**SOURCE MATERIAL:**
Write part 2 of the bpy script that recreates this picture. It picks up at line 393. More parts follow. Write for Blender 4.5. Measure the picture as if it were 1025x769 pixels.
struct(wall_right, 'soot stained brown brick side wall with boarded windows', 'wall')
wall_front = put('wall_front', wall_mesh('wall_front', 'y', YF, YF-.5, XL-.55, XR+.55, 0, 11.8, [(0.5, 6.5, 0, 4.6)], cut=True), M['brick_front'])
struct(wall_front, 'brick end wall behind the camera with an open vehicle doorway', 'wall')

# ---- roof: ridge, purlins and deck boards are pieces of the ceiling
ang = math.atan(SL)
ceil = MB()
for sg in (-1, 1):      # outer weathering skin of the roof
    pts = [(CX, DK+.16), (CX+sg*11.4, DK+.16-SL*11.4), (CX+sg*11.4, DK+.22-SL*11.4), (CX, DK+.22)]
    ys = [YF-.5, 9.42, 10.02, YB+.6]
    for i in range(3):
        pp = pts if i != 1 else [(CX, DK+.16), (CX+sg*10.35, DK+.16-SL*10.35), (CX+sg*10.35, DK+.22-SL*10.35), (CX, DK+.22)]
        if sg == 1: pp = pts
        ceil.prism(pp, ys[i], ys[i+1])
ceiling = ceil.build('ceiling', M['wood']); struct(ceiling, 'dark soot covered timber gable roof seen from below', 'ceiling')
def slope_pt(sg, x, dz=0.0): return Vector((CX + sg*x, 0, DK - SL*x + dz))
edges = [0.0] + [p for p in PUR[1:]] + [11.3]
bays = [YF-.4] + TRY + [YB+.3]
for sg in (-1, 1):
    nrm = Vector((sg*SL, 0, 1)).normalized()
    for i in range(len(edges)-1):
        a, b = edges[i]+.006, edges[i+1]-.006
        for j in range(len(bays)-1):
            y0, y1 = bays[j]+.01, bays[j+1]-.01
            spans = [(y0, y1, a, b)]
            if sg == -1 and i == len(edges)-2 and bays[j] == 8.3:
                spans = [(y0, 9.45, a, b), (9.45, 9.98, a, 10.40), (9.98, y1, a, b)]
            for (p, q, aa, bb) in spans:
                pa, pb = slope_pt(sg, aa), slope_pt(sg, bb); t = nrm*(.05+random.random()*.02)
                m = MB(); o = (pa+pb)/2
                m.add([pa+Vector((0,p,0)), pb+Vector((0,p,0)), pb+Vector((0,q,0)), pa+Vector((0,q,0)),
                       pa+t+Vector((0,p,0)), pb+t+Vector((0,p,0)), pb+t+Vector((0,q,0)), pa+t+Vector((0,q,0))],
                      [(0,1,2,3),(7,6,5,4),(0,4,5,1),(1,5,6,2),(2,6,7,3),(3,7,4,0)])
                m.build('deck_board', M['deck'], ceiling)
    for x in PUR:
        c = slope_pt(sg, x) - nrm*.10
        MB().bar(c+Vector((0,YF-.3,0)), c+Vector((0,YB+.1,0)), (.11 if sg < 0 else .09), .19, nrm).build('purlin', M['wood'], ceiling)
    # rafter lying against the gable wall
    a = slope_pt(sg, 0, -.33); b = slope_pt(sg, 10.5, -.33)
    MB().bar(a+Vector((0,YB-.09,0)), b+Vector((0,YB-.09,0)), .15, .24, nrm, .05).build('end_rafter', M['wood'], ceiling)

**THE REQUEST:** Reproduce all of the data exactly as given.

**ANSWER TO THE TASK:**
Write part 2 of the bpy script that recreates this picture. It picks up at line 393. More parts follow. Write for Blender 4.5. Measure the picture as if it were 1025x769 pixels.
struct(wall_right, 'soot stained brown brick side wall with boarded windows', 'wall')
wall_front = put('wall_front', wall_mesh('wall_front', 'y', YF, YF-.5, XL-.55, XR+.55, 0, 11.8, [(0.5, 6.5, 0, 4.6)], cut=True), M['brick_front'])
struct(wall_front, 'brick end wall behind the camera with an open vehicle doorway', 'wall')

# ---- roof: ridge, purlins and deck boards are pieces of the ceiling
ang = math.atan(SL)
ceil = MB()
for sg in (-1, 1):      # outer weathering skin of the roof
    pts = [(CX, DK+.16), (CX+sg*11.4, DK+.16-SL*11.4), (CX+sg*11.4, DK+.22-SL*11.4), (CX, DK+.22)]
    ys = [YF-.5, 9.42, 10.02, YB+.6]
    for i in range(3):
        pp = pts if i != 1 else [(CX, DK+.16), (CX+sg*10.35, DK+.16-SL*10.35), (CX+sg*10.35, DK+.22-SL*10.35), (CX, DK+.22)]
        if sg == 1: pp = pts
        ceil.prism(pp, ys[i], ys[i+1])
ceiling = ceil.build('ceiling', M['wood']); struct(ceiling, 'dark soot covered timber gable roof seen from below', 'ceiling')
def slope_pt(sg, x, dz=0.0): return Vector((CX + sg*x, 0, DK - SL*x + dz))
edges = [0.0] + [p for p in PUR[1:]] + [11.3]
bays = [YF-.4] + TRY + [YB+.3]
for sg in (-1, 1):
    nrm = Vector((sg*SL, 0, 1)).normalized()
    for i in range(len(edges)-1):
        a, b = edges[i]+.006, edges[i+1]-.006
        for j in range(len(bays)-1):
            y0, y1 = bays[j]+.01, bays[j+1]-.01
            spans = [(y0, y1, a, b)]
            if sg == -1 and i == len(edges)-2 and bays[j] == 8.3:
                spans = [(y0, 9.45, a, b), (9.45, 9.98, a, 10.40), (9.98, y1, a, b)]
            for (p, q, aa, bb) in spans:
                pa, pb = slope_pt(sg, aa), slope_pt(sg, bb); t = nrm*(.05+random.random()*.02)
                m = MB(); o = (pa+pb)/2
                m.add([pa+Vector((0,p,0)), pb+Vector((0,p,0)), pb+Vector((0,q,0)), pa+Vector((0,q,0)),
                       pa+t+Vector((0,p,0)), pb+t+Vector((0,p,0)), pb+t+Vector((0,q,0)), pa+t+Vector((0,q,0))],
                      [(0,1,2,3),(7,6,5,4),(0,4,5,1),(1,5,6,2),(2,6,7,3),(3,7,4,0)])
                m.build('deck_board', M['deck'], ceiling)
    for x in PUR:
        c = slope_pt(sg, x) - nrm*.10
        MB().bar(c+Vector((0,YF-.3,0)), c+Vector((0,YB+.1,0)), (.11 if sg < 0 else .09), .19, nrm).build('purlin', M['wood'], ceiling)
    # rafter lying against the gable wall
    a = slope_pt(sg, 0, -.33); b = slope_pt(sg, 10.5, -.33)
    MB().bar(a+Vector((0,YB-.09,0)), b+Vector((0,YB-.09,0)), .15, .24, nrm, .05).build('end_rafter', M['wood'], ceiling)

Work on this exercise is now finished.